In his brief statement to reporters, Hooks went on to say that he took “sole responsibility” for actions, committed in 2004 and 2005, that resulted in his taking a total of $24,000 in FBI cash from individuals working under cover and posing as representatives of a fictitious computer-disposal firm known as E-Cycle Management. “I knew better and should have done better,” Hooks said. He said his family had been affected by the scandal, and he was ready to accept “any judgment that’s handed down.”
Announcing the terms of Hooks’ plea agreement in court, assistant U.S. attorney Tim DiScenza briefly recounted the series of incidents, all documented by audio- and videotaped evidence, in which Hooks had asked for and accepted cash to help repair a personal “deficit” of $38,000. Asked by Judge Breen if DiScenza’s narration had been accurate, Hooks replied, “Basically.”
Attorney Steve Farese appeared on Hooks’ behalf, along with lawyer Marc Garber from Atlanta. Farese told reporters later that the government’s allegations, followed by an indictment of Hooks as part of the Tennessee Waltz sting, had “killed [Hooks’] soul.” He said that he and Garber had carefully screened the evidence and later reviewed it with Hooks. “I sat down for three straight days with Michael, and after I let him see transcripts and let him see recordings, he knew at that time that a trial was simply out of the question,” Farese said.
Neither Hooks nor his two lawyers gave any indication as to whether Hooks might become a principal in subsequent trials of others indicted in the Tennessee Waltz. One of these is his son, Michael Hooks Jr., charged with similar actions while a member of the Memphis school board.
In the afternoon hearing for Bowers, attorney Massey successfully sought a continuance for his client on grounds that, with the completion of discovery (the final receipt of relevant evidence, including audio- and videotapes from the government), Bowers’ team needed time to digest everything.
Asked by reporters if Bowers might consider a plea other than Not Guilty, Massey said, “We’re always reevaluating our position, in light of everyone else, in light of the discovery we’ve had.”

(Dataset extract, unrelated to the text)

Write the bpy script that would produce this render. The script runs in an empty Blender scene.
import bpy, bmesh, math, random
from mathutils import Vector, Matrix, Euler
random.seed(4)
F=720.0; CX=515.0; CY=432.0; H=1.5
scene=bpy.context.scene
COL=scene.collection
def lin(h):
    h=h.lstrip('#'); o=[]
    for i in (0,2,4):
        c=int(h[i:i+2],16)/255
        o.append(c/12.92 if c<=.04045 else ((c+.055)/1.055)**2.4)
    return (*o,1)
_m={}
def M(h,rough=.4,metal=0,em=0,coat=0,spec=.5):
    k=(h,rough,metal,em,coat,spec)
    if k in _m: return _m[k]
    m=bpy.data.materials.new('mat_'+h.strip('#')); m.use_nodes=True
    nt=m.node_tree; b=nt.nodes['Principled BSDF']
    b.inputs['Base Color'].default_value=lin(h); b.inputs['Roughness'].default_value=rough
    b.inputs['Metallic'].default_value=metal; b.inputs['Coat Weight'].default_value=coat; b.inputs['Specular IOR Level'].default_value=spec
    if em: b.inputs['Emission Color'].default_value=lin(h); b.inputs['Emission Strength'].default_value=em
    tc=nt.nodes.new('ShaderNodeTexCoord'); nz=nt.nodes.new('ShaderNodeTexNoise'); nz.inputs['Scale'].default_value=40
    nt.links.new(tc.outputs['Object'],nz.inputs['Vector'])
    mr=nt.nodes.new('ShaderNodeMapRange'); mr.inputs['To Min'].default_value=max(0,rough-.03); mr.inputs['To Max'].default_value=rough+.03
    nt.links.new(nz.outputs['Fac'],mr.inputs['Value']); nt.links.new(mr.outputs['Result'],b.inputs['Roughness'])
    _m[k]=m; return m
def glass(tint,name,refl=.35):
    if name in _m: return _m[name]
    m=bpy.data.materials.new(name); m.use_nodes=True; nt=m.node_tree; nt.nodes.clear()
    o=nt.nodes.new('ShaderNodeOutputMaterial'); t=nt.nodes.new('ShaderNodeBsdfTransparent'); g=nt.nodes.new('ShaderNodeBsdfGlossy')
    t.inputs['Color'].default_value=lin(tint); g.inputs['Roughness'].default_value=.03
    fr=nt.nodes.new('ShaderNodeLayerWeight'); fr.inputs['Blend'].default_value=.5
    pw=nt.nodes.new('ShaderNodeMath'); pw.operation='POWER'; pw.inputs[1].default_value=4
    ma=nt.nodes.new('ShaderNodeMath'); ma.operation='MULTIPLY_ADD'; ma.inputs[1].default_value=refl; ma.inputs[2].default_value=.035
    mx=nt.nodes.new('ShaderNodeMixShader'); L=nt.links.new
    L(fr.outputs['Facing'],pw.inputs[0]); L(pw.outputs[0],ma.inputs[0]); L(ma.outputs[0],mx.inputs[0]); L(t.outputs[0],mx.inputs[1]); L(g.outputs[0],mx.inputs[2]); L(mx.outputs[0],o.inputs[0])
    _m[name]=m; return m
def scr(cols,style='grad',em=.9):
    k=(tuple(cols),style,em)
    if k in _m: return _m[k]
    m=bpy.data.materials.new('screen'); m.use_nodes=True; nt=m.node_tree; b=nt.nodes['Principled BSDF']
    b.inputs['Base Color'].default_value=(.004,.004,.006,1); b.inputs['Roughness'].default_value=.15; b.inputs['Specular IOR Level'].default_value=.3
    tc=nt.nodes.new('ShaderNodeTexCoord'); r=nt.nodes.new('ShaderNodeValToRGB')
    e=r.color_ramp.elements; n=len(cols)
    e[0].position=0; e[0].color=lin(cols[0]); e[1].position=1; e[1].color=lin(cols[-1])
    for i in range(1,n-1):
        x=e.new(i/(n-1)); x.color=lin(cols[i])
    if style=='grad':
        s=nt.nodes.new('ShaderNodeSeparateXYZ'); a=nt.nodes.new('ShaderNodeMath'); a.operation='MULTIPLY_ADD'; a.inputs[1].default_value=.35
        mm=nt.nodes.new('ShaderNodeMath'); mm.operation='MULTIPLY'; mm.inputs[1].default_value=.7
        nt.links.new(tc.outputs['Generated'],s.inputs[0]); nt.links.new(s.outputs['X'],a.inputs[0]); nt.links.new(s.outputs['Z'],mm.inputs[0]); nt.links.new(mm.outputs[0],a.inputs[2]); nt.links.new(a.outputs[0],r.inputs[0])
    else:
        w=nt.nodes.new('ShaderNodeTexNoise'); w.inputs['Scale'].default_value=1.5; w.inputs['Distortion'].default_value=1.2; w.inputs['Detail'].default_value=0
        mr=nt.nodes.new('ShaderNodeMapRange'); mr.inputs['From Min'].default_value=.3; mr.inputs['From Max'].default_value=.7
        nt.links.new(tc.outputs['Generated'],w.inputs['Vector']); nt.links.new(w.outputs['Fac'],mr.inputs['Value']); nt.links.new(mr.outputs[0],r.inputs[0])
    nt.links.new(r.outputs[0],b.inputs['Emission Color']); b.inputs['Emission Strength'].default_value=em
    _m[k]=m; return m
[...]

Though she seemed chipper, especially in comparison with the clearly depressed Hooks, Bowers acknowledged to reporters that “this overall ordeal has really taken a serious toll on my health.”
Question: If Bowers — on the basis of the kind of well-documented evidence that convicted former state senator Roscoe Dixon — also ends up having to cop a plea, can former state senator John Ford, considered the biggest fish snared in the FBI’s net, possibly avoid doing the same?